Cyber-risk is more human than you think: Cyence

Cyber-risk is more human than you think: Cyence | Insurance Business

Cyber-risk is more human than you think: Cyence
What if cyber security wasn’t about technology, but about a malevolent or accidental human threat?

That is the perspective taken by Arvind Parthasarathi, CEO of an economic cyber risk modelling company called Cyence.

“When we think about cyber-risk, immediately our minds move towards hackers and technological issues,” Parthasarathi said. “Whereas in reality, 25% of claims are not from events caused by hackers from the outside world - they’re malicious insiders. People with legitimate access to the data they’re taking.”

Parthasarathi said an additional 25% of attacks are caused by accidents involving losing a laptop on a train or using the wrong email address.

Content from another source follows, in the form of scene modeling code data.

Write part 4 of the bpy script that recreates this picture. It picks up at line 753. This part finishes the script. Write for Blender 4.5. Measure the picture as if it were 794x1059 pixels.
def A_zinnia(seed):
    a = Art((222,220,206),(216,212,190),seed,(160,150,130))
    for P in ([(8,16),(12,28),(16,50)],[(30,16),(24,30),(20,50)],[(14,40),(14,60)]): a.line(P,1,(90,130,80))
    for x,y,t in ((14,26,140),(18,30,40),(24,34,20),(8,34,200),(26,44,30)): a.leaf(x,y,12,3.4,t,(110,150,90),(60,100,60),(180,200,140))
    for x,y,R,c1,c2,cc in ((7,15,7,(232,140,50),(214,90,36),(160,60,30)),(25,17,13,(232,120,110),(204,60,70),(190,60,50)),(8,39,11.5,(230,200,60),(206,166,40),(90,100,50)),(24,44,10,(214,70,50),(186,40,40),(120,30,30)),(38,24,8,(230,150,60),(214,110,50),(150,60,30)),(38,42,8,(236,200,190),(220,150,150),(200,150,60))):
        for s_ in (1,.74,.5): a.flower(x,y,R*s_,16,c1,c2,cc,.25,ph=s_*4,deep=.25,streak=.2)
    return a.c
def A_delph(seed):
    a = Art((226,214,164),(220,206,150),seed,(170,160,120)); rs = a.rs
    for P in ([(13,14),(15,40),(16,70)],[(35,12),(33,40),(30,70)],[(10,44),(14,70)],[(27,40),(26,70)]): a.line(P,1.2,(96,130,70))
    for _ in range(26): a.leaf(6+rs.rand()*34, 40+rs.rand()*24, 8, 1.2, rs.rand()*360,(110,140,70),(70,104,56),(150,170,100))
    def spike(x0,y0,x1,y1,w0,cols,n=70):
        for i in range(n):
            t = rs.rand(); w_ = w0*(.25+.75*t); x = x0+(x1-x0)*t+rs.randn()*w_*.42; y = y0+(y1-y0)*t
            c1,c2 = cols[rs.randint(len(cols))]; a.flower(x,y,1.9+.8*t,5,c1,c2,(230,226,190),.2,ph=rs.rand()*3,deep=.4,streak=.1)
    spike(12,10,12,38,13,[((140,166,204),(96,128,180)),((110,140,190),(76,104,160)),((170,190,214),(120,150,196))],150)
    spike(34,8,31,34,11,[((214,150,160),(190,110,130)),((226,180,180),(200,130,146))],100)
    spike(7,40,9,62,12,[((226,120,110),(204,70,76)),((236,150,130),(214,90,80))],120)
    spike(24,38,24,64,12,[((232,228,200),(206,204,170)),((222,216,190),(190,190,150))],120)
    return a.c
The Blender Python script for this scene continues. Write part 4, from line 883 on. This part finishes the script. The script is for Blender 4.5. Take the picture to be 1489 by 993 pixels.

Pinpointing where risks come from, be it disgruntled employees, accidents or hackers, requires data collection.

Unlike earthquakes where risks are determined by the US Geological Survey, there is no authoritative data on cyber-risk, Parthasarathi said.

That’s why Cyence collects its own.

Parthasarathi said job postings can provide data on the human weaknesses of a company by disclosing how many employees are working at a given organization and what methods of communication they’re using. 

Cyence and the hackers they’re attempting to mitigate against both use this form of promoted information when they’re looking for holes in a company’s security.

Parthasarathi describes it as holding a mirror to the client.

“Let’s say you have 17 vulnerabilities in your firewall, OK great, but what does that really mean?” posed Parthasarathi.

The risks of a cyber-attack are formed by probability, frequency and severity, Parthasarathi said.

Cyence then models scenarios based on human and other exposure data.

“We create a financial model around it…what’s the dollar impact? How are those loss curves going to look? Then you look at accumulation,” Parthasarathi said, arguing insurers are more concerned with accumulation like faulty airbags than an individual’s probability of getting into a car accident.

Also, unlike disaster risk, cyber risk has unlimited possibilities because of the sequence of events that can occur.

“The interesting thing about cyber is it’s really about a myriad of scenarios,” Parthasarathi said. “Florida is not going to have a hurricane, a tornado and an earthquake at the same time.”

But because in the virtual world, cyber possibilities aren’t bound by physics or what we know from the US Geological Survey, scenarios can change or nest in more unpredictable ways.

“There are infinite scenarios in cyber, that’s why the data is so valuable,” Parthasarathi said.